What you need to do
From the first line of the data through the line containing "for o in list(bpy.data.objects): bpy.data.objects.remove(o)", return each line exactly.
-- start Data section --
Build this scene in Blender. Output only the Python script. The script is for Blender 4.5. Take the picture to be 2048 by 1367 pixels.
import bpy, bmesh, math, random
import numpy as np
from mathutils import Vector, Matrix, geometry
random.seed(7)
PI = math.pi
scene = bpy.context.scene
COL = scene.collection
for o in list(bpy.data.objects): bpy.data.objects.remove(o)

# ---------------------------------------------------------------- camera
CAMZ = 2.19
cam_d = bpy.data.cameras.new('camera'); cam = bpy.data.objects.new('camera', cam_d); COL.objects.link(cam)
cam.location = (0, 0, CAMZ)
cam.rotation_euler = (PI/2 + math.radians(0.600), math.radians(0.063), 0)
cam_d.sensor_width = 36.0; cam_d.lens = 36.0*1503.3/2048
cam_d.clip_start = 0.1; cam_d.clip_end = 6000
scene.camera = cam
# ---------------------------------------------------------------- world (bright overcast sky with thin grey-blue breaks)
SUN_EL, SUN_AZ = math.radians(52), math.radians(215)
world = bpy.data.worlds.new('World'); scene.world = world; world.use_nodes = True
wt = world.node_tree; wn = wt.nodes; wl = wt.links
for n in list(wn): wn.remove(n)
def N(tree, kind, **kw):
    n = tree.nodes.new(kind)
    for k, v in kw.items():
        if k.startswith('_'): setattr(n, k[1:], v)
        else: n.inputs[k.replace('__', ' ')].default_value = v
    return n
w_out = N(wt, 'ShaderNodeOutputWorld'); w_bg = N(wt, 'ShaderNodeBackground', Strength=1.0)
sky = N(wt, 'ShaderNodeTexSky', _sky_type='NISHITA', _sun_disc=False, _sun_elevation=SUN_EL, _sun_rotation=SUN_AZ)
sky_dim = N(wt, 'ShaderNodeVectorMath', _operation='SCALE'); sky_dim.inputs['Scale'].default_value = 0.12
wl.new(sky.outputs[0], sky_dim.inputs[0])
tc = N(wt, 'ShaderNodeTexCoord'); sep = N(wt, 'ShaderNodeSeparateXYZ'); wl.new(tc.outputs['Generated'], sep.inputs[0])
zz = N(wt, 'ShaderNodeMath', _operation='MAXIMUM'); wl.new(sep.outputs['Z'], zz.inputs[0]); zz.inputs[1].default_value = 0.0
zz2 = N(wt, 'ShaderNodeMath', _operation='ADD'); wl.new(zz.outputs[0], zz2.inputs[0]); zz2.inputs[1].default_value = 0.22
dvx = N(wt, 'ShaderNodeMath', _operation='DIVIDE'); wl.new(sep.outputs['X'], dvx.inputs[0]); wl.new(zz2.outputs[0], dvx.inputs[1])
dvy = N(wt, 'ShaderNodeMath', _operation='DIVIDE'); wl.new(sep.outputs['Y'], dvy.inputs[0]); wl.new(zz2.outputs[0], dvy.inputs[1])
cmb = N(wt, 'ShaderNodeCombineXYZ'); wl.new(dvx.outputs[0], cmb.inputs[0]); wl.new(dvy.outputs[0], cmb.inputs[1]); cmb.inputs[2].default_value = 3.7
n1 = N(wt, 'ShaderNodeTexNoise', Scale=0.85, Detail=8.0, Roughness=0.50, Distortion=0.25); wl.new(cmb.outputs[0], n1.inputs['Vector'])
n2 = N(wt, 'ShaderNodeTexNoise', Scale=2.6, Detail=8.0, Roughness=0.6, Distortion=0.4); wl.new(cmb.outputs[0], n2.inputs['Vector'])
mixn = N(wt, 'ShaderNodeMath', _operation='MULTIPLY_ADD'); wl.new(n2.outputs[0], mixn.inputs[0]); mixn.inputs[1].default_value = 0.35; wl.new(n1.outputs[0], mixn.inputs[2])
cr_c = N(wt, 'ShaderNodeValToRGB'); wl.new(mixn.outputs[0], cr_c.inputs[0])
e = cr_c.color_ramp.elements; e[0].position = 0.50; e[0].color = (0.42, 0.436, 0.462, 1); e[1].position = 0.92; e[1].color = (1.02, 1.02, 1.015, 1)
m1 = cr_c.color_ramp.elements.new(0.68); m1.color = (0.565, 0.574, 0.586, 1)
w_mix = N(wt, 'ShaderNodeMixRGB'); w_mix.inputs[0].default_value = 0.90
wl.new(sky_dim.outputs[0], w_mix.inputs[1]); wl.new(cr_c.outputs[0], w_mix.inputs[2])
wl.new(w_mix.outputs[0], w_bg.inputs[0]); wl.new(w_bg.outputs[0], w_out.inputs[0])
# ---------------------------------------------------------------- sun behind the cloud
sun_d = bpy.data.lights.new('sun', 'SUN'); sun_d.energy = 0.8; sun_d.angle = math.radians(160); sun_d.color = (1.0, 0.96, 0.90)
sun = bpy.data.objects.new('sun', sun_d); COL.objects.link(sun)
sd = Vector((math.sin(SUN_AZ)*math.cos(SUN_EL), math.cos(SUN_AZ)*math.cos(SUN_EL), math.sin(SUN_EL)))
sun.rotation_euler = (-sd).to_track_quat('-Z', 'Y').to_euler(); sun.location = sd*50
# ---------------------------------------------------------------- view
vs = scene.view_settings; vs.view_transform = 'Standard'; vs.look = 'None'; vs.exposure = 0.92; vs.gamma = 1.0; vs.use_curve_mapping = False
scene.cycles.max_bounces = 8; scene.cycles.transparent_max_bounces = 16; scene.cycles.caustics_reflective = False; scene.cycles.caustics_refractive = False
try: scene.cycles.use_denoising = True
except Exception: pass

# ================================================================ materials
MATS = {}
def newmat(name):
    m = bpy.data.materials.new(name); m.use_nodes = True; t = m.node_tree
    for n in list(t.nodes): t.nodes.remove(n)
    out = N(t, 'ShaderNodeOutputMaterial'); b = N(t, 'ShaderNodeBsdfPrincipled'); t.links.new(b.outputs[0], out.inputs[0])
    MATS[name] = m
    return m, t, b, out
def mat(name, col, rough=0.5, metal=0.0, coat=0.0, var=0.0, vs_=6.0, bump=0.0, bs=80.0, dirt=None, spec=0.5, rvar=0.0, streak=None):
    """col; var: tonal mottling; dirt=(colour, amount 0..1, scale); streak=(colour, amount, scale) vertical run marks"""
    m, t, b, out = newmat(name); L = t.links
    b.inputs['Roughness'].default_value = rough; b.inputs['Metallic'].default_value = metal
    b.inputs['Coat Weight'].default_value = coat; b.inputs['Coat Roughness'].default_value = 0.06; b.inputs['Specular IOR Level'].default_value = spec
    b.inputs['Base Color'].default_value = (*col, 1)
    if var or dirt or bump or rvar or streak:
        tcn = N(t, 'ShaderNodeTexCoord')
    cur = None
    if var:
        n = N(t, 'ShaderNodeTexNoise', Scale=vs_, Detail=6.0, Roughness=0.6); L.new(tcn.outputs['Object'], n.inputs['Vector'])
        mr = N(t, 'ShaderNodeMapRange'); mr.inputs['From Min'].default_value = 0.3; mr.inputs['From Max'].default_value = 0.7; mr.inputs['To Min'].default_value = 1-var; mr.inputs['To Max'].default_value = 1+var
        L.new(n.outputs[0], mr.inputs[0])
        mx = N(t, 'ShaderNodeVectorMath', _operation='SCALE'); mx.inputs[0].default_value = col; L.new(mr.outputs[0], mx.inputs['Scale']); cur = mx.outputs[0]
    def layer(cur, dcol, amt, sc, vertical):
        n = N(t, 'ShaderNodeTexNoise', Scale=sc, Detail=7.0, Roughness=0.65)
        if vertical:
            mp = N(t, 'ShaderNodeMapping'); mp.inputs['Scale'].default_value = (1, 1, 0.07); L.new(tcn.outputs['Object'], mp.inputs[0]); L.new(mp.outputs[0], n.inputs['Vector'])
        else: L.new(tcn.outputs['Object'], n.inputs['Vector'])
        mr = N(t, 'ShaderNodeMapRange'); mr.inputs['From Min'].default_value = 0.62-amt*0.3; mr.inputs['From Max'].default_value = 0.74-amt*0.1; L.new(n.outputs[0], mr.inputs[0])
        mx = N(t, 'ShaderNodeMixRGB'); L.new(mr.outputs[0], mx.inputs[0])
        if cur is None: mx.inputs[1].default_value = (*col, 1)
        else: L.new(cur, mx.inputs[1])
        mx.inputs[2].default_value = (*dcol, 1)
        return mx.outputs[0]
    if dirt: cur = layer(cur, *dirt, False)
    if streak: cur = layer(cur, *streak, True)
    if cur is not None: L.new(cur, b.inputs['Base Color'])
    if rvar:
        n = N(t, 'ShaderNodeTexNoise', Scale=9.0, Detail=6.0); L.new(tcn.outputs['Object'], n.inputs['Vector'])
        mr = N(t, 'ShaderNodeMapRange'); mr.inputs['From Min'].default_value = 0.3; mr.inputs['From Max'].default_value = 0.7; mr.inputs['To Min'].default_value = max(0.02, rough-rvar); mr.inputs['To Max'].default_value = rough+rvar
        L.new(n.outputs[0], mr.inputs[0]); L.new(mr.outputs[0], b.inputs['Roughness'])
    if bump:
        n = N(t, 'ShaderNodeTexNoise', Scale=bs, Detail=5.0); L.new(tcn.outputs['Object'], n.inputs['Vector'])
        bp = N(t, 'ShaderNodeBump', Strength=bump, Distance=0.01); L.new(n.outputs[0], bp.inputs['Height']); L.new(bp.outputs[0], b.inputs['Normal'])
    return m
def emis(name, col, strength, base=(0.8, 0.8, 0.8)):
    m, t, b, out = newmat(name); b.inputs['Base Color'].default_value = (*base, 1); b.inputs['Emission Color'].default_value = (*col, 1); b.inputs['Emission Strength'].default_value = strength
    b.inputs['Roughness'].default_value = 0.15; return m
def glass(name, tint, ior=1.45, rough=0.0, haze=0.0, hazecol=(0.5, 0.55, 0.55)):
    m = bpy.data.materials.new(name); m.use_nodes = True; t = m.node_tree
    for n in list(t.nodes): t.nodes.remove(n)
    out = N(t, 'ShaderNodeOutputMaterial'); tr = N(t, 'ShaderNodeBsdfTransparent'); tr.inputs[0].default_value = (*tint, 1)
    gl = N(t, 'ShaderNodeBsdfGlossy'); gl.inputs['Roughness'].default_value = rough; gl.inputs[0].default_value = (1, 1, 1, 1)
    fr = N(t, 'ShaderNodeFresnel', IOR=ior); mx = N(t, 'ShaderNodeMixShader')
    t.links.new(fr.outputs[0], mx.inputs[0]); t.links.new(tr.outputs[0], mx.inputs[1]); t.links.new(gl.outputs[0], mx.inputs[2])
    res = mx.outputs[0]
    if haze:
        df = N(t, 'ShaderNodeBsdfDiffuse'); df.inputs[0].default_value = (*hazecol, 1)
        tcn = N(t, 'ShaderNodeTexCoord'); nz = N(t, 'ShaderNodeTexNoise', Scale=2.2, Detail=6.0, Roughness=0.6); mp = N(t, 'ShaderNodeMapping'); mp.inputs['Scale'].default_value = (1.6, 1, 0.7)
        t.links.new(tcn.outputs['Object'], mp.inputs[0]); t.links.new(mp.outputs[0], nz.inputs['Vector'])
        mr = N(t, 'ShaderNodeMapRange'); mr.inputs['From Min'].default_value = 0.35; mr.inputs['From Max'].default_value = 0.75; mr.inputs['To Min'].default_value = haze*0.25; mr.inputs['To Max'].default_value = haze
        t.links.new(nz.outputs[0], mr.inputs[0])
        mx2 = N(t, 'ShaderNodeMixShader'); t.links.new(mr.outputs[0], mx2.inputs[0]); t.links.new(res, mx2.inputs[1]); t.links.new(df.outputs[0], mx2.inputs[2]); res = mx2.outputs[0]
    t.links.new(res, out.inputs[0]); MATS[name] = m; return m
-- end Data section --
Exercise answer
Build this scene in Blender. Output only the Python script. The script is for Blender 4.5. Take the picture to be 2048 by 1367 pixels.
import bpy, bmesh, math, random
import numpy as np
from mathutils import Vector, Matrix, geometry
random.seed(7)
PI = math.pi
scene = bpy.context.scene
COL = scene.collection
for o in list(bpy.data.objects): bpy.data.objects.remove(o)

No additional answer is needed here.